In case you haven’t read Jason Rich’s excellent book Dirty Little Secrets: What the Credit Bureaus Won’t Tell You, the following excerpt is very useful information and an effective summary of the type of material presented. The actual book contains 10 strategies to improve your credit score. For the sake of space restraints, I’ll break down the strategies presented into two parts (1-5 below and 6-10 in my next blog post).

Strategy 1: Pay Your Bills on Time.

Although this strategy may seem extremely obvious, late payments are the most common piece of negative information that appears on peoples’ credit reports and are often responsible for significant drops in credit scores. When it comes to loans and credit cards, it’s vital that you always make at least the minimum payments in a timely manner each and every month, with no exceptions.

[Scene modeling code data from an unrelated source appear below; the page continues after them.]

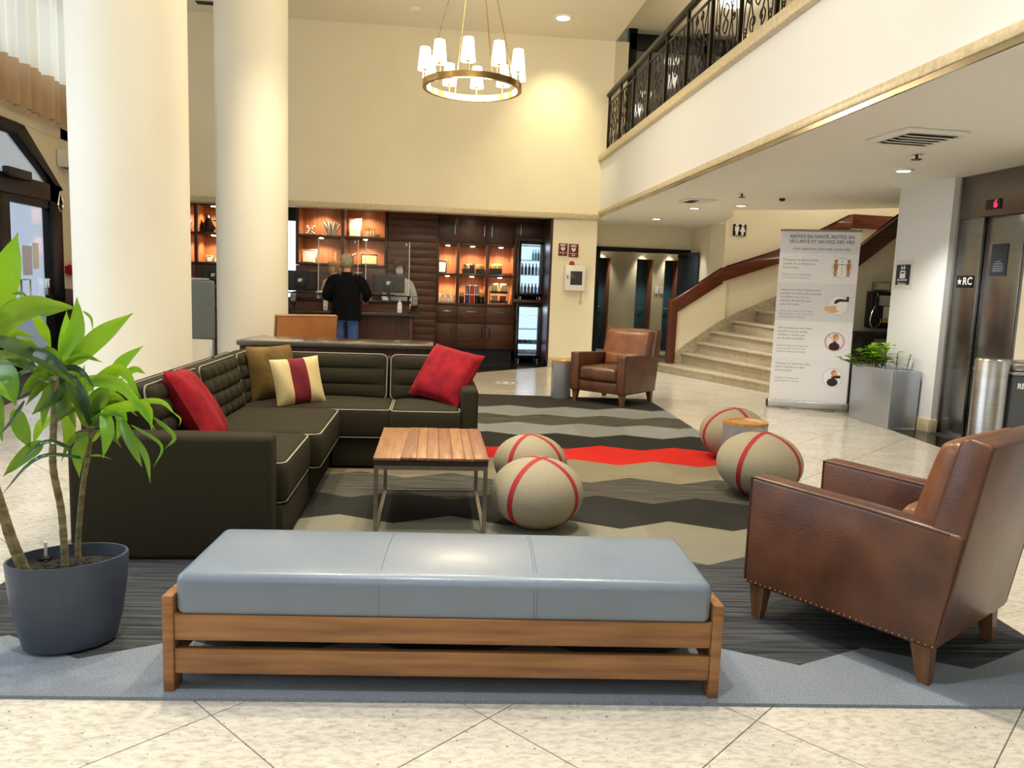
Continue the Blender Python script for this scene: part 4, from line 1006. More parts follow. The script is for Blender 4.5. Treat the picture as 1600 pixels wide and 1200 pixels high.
LV = [
 ((-25, 535), (5, 440), (28, 363), 52, A, (-.05, -.06, -.02), .2),
 ((98, 566), (119, 515), (120, 464), 30, A, (0, .03, .05), 0),
 ((110, 570), (158, 524), (208, 489), 34, A, (0, .03, .06), .15),
 ((94, 556), (103, 515), (104, 486), 17, A, (0, .05, .08), .3),
 ((-18, 528), (42, 480), (118, 482), 40, B_, (-.06, -.10, -.05), .2),
 ((58, 473), (88, 474), (119, 481), 11, B_, (-.05, -.02, .02), .5),
 ((52, 470), (22, 472), (-6, 488), 14, A, (-.08, -.05, -.05), .6),
 ((46, 474), (34, 459), (18, 459), 8, B_, (-.08, -.06, -.06), .4),
 ((54, 492), (70, 520), (80, 548), 17, A, (-.06, 0, 0), .3),
 ((64, 492), (84, 485), (106, 484), 15, D_, (-.02, .02, .05), .5),
 ((130, 486), (142, 497), (145, 516), 5, B_, (.05, .08, .1), .2),
 ((-12, 528), (50, 552), (112, 600), 24, D_, (-.10, -.14, -.12), .1),
 ((40, 545), (80, 560), (118, 598), 17, G_, (-.12, -.17, -.15), .3),
 ((97, 570), (76, 549), (50, 556), 17, D_, (0, -.06, -.1), .3),
 ((16, 532), (44, 534), (64, 548), 13, B_, (-.05, -.08, -.08), .5),
 ((4, 572), (12, 552), (18, 536), 18, A, (.06, .06, .06), 0),
 ((-6, 572), (15, 590), (24, 634), 30, B_, (-.05, -.14, -.15), .1),
 ((-14, 600), (8, 610), (20, 628), 24, A, (-.02, -.04, -.05), 0),
 ((24, 640), (34, 672), (48, 701), 27, B_, (-.04, -.05, -.05), 0),
 ((83, 655), (64, 664), (51, 694), 19, A, (0, .04, .05), .2),
 ((66, 690), (36, 714), (5, 744), 25, B_, (-.03, -.07, -.1), .2),
 ((120, 704), (72, 690), (28, 724), 9, G_, (.03, -.12, -.16), .6),
 ((140, 716), (62, 714), (-2, 778), 8, G_, (.04, -.14, -.2), .6),
 ((38, 626), (20, 655), (-2, 682), 7, G_, (-.1, -.14, -.15), .5),
 ((95, 612), (108, 665), (101, 713), 25, B_, (.02, .05, .06), .1),
 ((92, 584), (78, 620), (50, 648), 30, D_, (0, -.03, -.05), .3),
 ((92, 584), (60, 590), (30, 620), 26, D_, (0, -.06, -.08), .4),
 ((94, 588), (118, 612), (132, 652), 24, D_, (0, -.03, -.05), .3),
 ((90, 600), (96, 640), (90, 660), 20, D_, (0, -.04, -.05), .2),
 ((86, 592), (62, 575), (24, 584), 18, B_, (0, -.1, -.12), .4),
 ((92, 580), (112, 578), (136, 600), 15, B_, (0, .05, .05), .3),
 ((135, 680), (122, 708), (124, 746), 22, B_, (0, 0, .02), .1),
 ((138, 668), (122, 628), (100, 590), 20, D_, (0, -.06, -.06), .2),
 ((140, 660), (130, 620), (118, 585), 15, G_, (0, -.08, -.1), .2),
 ((168, 600), (192, 565), (224, 540), 22, A, (.1, .14, .18), .1),
 ((142, 600), (188, 578), (220, 622), 22, A, (0, -.02, -.03), .4),
 ((196, 584), (212, 577), (227, 584), 13, A, (.1, .14, .14), .2),
 ((126, 594), (190, 604), (243, 672), 24, A, (0, -.05, -.06), .35),
 ((212, 627), (252, 628), (274, 648), 11, A, (-.03, 0, .02), .5),
 ((272, 645), (282, 655), (280, 666), 3, A, (.02, .02, .02), .2),
 ((150, 645), (222, 634), (238, 671), 22, A, (0, -.05, -.05), .4),
 ((162, 640), (168, 675), (161, 716), 22, A, (-.03, -.08, -.08), .1),
 ((180, 628), (190, 655), (183, 688), 20, A, (.02, .0, 0), .1),
 ((190, 655), (206, 695), (222, 730), 18, B_, (-.02, -.06, -.06), .2),
 ((208, 680), (228, 715), (235, 755), 11, B_, (-.04, -.06, -.06), .2),
 ((205, 664), (252, 696), (240, 730), 6, B_, (-.05, -.06, -.06), .3),
 ((240, 652), (272, 682), (258, 701), 8, B_, (-.03, -.02, -.02), .2),
 ((144, 646), (139, 612), (146, 588), 18, A, (0, .06, .08), .1),
 ((142, 655), (160, 622), (172, 612), 22, D_, (0, -.03, -.04), .2),
 ((150, 640), (172, 606), (194, 590), 26, A, (.02, .06, .08), .1),
 ((140, 665), (150, 620), (180, 600), 22, B_, (0, -.02, 0), .2),
 ((140, 660), (172, 645), (200, 655), 13, B_, (0, -.06, -.07), .4),
 ((140, 668), (162, 660), (178, 690), 12, D_, (0, -.05, -.06), .3),
 ((-20, 560), (20, 560), (60, 582), 26, D_, (-.05, -.1, -.1), .2),
 ((-24, 600), (-8, 640), (4, 690), 30, B_, (-.05, -.08, -.1), .2),
 ((145, 690), (160, 672), (178, 676), 8, B_, (0, -.03, -.03), .2),
 ((140, 712), (156, 712), (176, 718), 4, B_, (0, -.03, -.03), .2),
 ((90, 588), (66, 600), (40, 634), 20, D_, (.02, -.05, -.08), .5),
 ((88, 580), (60, 566), (28, 590), 15, G_, (.02, -.12, -.16), .6),
 ((94, 596), (104, 628), (118, 668), 18, D_, (.02, -.01, -.02), .4),
 ((88, 600), (72, 632), (66, 668), 18, B_, (.03, .0, -.02), .3),
 ((96, 574), (124, 578), (148, 606), 13, G_, (.0, -.1, -.12), .5),
 ((100, 570), (128, 556), (160, 566), 13, B_, (.0, -.02, -.02), .5),
 ((140, 650), (118, 640), (98, 652), 13, D_, (.0, -.03, -.05), .5),
 ((142, 660), (166, 668), (190, 700), 13, D_, (.0, -.04, -.05), .3),
 ((140, 640), (128, 600), (132, 570), 14, B_, (.0, .03, .05), .3),
 ((146, 640), (186, 626), (214, 650), 14, D_, (.0, .02, .04), .4),
 ((60, 545), (36, 566), (8, 560), 17, D_, (-.05, -.1, -.12), .4),
 ((-8, 545), (22, 520), (56, 528), 15, D_, (-.04, -.02, 0), .5),
 ((138, 676), (110, 690), (96, 720), 12, D_, (.0, .02, .02), .3),
 ((152, 628), (178, 618), (208, 640), 15, A, (.0, .03, .03), .5),
]
for b, m, t, wp, mt, dep, rl in LV: leaf(b, m, t, wp, mt, dep, rl)
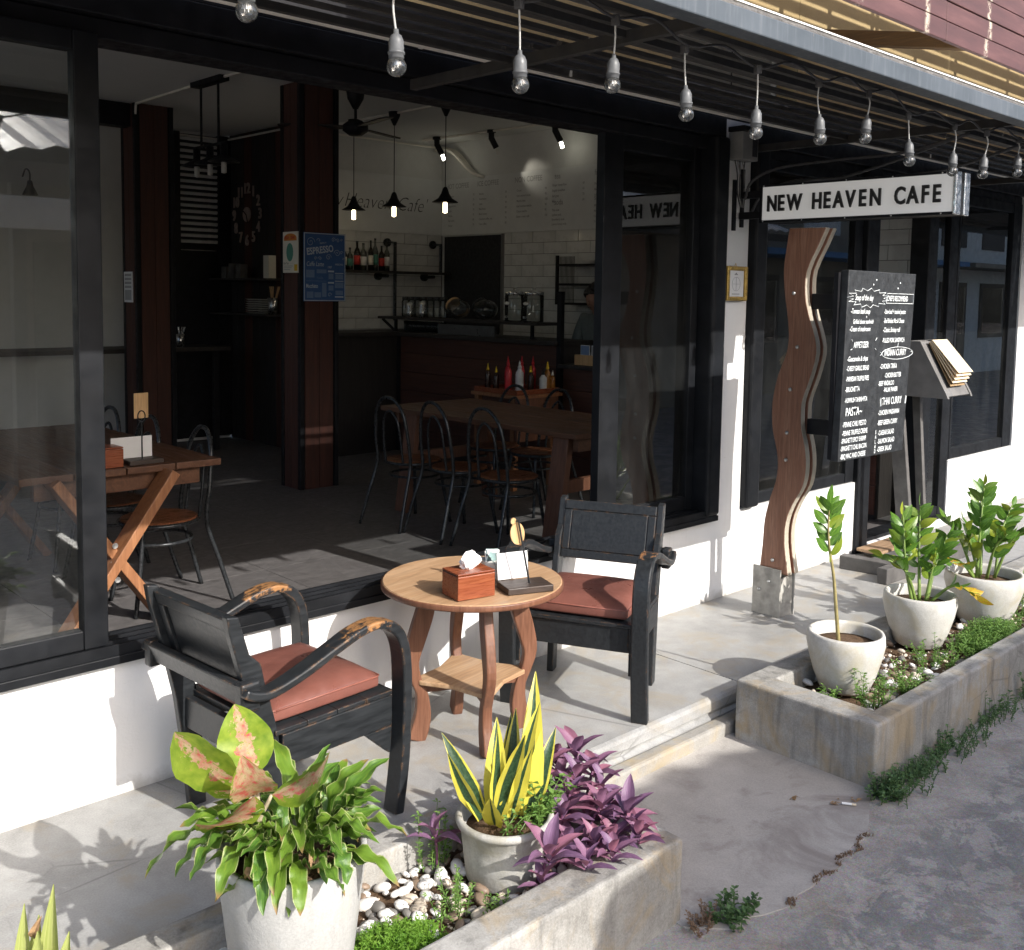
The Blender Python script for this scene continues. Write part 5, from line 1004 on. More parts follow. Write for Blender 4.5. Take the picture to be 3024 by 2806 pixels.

The impact on your credit report and credit score will be considerable if you’re late or skip one or more mortgage payments, however, making late payments on other types of loans or defaulting on any loans will also have a disastrous impact on your credit score that will have an impact for up to seven years.

Strategy 2: Keep Your Credit Card Balances Low.

The fact that you have credit cards impacts your credit score. Likewise, your payment history on those credit card accounts also impacts your score. Another factor that’s considered in the calculation of your credit score is your credit card balances. Having a balance that represents 35 percent or more of your overall available credit limit on each card will actually hurt you, even if you make all of your payments on-time and consistently pay more than the minimum due.

If you have a $1,000 credit limit on a credit card, ideally, you want to maintain a balance of less than $350, and make timely monthly payments on the balance that are above the required monthly minimums.

Strategy 3: Having a Good History Counts, So Don’t Close Unused Accounts.

One of the factors considered when calculating your credit score is the length of time you’ve had the credit established with each creditor. You’re rewarded for having a positive, long-term history with each creditor, even if the account is inactive or not used. The longer your positive credit history is with each creditor, the better.

Strategy 4: Only Apply for Credit When It’s Needed, Then Shop for the Best Rates on Loans and Credit Cards.

If you’re in the market for a bunch of new appliances or other big-ticket items, it’s common for consumers to walk into a retailer and be offered a discount and a good financing deal on a large purchase, if they open a charge or credit card account with that retailer. Before applying for that store’s credit card, read the fine print. Determine what your interest rate will be and what fees are associated with the card.

Strategy 5: Separate Your Accounts after a Divorce.

During a marriage, it’s common for a couple to obtain joint credit card accounts and co-sign for various types of loans. Coming into the marriage, the information on each person’s credit report and their credit score will eventually impact their spouse, especially when new joint accounts are opened or a spouse’s name is added to existing accounts. Consolidating all your accounts once married makes record-keeping easier. If a couple gets divorced, however, this can create a whole new set of credit-related challenges.

First, understand that just because you obtain a legal divorce, it does not release one or both people from their financial obligations when it comes to paying off a joint account. As long as both names appear on the account, both parties are responsible for it.

As your divorce proceedings move forward, be sure to pay off and close all joint accounts, or have one person’s name removed from each account, meaning only one person will remain responsible for it.